Mateo has been getting more generous with his smiles. I love how he loves to be talked to and shows it with open-mouthed, eyes-crinkled smiles. One of the ways that Ramil and I use to make him smile is to laugh. Laughing has elicited some of the best smiles from Mateo. For two people who love a good laugh, it's not surprising that our baby would love it also. I can't wait for him to laugh himself :)

death of a loved one

Whenever someone you know died or someone you know lost a loved one, it usually makes you reflective of how you are showing your appreciation for the people around you. We've had several deaths in the family but the only death that made me really grieve for months was the death of our then 4-month-old golden retriever Eddy. I've lost my grandfather on my mother's side and my grandmother on my father's side but I was never really that close to them to feel that kind of grief that makes you cry uncontrollably. It's funny that my first real experience of grieving was over a puppy.
Eddy died of a sickness, Leptospirosis. When I got news of his death, I was having dinner in Fazoli's with Ramil and Jeng. The vet was the one who called me, my mama couldn't bring herself to tell me that he's dead already. I still remember the feeling of pain upon being told that he's already gone. I cried really loudly, not minding that other customers in the restaurant could hear me. My mind kept saying 'no, no'. It felt like losing somebody really close to me. Even though we bought the puppy for my papa, he was mine and he knows it too. He would eagerly approach me and almost go crazy trying to put his legs around my legs whenever I'd go home. I have never cuddled and treated a dog with so much love as I have Eddy. I grieved over him for months. I'd cry upon seeing other goldens which are a lot in HEdcen (the school I work for). Ramil had a hard time consoling me everytime I'd cry.

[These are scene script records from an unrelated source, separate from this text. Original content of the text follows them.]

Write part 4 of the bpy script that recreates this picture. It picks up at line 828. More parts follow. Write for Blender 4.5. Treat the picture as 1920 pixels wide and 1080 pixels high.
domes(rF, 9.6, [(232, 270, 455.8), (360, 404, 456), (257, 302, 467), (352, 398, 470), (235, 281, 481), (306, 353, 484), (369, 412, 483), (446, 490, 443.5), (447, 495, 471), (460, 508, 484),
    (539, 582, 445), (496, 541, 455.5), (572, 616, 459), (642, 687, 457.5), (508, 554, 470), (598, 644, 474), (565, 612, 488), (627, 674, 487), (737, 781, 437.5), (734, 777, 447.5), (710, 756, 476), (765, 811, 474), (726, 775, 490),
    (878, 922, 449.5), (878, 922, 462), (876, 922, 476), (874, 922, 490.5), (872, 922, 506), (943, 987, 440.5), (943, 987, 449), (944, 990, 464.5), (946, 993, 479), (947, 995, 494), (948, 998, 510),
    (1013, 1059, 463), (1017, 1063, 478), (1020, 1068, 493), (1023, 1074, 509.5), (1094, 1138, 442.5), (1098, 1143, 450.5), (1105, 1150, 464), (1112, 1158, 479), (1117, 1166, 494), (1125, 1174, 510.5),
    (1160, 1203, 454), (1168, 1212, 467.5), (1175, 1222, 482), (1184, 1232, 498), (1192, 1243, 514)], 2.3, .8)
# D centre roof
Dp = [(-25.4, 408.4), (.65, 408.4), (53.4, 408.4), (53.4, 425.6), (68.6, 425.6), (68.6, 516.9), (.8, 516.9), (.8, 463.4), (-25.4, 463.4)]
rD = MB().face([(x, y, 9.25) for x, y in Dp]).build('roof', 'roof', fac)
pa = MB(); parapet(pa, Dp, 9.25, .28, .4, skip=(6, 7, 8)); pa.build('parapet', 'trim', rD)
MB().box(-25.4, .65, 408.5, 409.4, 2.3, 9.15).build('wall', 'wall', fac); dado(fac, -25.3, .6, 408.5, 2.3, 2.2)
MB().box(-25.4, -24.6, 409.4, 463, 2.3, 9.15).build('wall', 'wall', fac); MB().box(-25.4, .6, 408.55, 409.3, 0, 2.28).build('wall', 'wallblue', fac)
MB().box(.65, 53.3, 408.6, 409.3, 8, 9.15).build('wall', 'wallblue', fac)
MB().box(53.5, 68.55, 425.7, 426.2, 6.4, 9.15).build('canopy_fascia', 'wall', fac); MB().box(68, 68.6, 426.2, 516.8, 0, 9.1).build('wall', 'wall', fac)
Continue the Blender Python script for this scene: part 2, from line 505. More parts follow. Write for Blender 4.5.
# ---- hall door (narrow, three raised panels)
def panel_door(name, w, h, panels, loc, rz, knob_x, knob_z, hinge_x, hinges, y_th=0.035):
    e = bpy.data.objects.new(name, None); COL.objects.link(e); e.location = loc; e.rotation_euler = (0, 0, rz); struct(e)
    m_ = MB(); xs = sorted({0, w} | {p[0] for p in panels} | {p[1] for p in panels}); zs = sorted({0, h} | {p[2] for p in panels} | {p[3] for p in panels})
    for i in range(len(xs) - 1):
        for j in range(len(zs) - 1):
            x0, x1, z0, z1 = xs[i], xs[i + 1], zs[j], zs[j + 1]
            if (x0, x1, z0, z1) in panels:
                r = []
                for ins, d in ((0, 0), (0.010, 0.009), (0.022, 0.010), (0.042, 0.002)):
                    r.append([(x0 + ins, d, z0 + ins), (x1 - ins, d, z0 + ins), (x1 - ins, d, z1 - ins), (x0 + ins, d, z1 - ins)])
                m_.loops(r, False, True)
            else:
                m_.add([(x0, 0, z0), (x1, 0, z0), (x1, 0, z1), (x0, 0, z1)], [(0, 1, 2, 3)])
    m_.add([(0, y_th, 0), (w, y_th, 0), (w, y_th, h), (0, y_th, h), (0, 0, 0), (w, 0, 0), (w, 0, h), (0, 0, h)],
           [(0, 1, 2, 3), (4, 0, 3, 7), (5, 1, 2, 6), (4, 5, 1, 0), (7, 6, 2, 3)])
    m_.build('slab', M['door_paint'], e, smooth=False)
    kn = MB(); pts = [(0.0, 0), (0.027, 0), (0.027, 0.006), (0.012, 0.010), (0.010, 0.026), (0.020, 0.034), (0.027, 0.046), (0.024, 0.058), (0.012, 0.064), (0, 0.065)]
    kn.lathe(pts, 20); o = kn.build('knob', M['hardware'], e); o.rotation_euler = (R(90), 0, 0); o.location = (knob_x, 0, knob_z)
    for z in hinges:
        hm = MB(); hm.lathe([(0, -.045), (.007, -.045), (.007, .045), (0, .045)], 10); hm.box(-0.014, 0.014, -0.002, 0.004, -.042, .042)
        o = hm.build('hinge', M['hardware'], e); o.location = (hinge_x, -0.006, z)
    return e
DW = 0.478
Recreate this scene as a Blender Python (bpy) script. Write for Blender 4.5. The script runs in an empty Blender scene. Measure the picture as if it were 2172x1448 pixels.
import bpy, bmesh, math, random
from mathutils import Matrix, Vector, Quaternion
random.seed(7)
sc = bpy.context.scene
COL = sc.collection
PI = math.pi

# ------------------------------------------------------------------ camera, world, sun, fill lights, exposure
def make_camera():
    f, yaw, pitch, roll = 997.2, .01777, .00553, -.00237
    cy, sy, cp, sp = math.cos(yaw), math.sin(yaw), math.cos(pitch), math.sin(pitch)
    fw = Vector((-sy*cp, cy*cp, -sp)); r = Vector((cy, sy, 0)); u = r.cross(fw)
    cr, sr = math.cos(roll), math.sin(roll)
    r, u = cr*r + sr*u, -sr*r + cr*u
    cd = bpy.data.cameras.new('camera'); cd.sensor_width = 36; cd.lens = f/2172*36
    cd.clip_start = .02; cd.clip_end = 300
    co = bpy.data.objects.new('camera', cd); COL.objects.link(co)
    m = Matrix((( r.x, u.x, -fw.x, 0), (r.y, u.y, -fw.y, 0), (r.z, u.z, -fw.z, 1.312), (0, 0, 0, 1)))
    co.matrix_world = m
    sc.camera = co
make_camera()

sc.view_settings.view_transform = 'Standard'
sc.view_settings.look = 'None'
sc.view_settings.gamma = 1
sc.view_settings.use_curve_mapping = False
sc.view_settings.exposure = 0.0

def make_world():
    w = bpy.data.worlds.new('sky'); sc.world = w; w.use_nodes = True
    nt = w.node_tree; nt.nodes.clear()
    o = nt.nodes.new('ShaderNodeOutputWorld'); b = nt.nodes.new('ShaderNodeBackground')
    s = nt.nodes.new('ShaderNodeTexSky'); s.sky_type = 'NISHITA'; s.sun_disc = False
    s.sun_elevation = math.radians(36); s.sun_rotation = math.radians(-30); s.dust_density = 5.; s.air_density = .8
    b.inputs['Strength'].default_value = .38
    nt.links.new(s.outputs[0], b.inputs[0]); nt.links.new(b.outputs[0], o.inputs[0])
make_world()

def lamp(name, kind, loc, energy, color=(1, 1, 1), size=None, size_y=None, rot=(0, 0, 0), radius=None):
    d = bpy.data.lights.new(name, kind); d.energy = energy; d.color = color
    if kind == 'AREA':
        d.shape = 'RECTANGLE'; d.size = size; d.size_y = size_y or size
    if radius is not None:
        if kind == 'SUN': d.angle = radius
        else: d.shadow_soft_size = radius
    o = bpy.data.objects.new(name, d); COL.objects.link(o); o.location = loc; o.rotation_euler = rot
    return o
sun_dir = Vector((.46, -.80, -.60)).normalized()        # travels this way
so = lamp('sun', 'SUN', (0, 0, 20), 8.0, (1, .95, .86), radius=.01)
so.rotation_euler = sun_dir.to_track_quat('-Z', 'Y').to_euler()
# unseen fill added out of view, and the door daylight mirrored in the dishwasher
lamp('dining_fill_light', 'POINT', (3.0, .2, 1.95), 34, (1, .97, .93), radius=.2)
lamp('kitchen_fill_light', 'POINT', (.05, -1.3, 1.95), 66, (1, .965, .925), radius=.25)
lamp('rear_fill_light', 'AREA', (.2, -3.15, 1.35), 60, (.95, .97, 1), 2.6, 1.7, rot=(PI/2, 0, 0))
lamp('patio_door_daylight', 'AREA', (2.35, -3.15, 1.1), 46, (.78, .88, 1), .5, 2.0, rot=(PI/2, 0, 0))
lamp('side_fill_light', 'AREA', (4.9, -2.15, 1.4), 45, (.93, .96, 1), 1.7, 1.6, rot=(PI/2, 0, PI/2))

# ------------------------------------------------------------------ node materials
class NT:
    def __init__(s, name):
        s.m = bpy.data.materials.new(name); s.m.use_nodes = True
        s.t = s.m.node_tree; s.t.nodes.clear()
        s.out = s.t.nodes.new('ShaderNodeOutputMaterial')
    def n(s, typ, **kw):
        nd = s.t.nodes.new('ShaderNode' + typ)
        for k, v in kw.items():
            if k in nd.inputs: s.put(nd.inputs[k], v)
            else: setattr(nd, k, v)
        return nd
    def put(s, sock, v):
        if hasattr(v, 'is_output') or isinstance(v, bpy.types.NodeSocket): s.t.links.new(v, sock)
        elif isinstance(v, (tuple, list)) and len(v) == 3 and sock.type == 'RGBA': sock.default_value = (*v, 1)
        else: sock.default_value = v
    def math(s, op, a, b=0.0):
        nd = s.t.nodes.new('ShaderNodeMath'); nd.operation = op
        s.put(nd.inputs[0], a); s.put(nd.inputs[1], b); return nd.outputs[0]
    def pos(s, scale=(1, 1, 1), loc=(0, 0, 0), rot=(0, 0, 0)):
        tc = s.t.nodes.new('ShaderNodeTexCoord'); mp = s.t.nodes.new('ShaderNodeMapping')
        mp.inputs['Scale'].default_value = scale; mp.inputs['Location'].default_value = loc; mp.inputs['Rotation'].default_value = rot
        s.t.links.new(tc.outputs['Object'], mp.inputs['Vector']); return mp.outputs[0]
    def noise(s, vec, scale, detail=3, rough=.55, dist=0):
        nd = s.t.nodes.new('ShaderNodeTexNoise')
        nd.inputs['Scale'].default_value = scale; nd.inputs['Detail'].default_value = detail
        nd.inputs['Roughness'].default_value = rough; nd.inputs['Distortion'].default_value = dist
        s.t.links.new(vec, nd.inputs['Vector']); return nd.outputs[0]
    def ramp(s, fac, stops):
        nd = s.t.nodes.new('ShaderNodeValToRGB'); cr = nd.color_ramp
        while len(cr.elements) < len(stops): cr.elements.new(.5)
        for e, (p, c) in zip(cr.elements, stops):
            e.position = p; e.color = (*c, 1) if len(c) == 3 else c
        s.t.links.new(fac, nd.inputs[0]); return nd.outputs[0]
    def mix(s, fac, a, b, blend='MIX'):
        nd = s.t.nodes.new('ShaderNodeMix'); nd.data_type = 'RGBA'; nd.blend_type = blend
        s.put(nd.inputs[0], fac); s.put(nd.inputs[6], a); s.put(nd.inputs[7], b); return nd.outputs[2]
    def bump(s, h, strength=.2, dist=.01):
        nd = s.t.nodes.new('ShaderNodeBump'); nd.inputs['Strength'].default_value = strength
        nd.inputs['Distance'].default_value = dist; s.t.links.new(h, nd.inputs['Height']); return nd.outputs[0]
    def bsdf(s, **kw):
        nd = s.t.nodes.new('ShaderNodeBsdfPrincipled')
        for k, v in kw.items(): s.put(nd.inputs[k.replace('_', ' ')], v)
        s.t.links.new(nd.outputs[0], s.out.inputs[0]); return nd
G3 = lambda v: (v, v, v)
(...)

I consider myself lucky to have undergone this grieving process only once, not to mention that it was just a dog I lost not a person. I know it's inevitable that there will come a time when I would experience again this kind of pain over losing someone. Because of Eddy, the fear that one of those days might come soon is lodged solidly in my mind and heart. Life is indeed too short. For now, all I can do is enjoy each day given to me and to appreciate the people in my lives right now.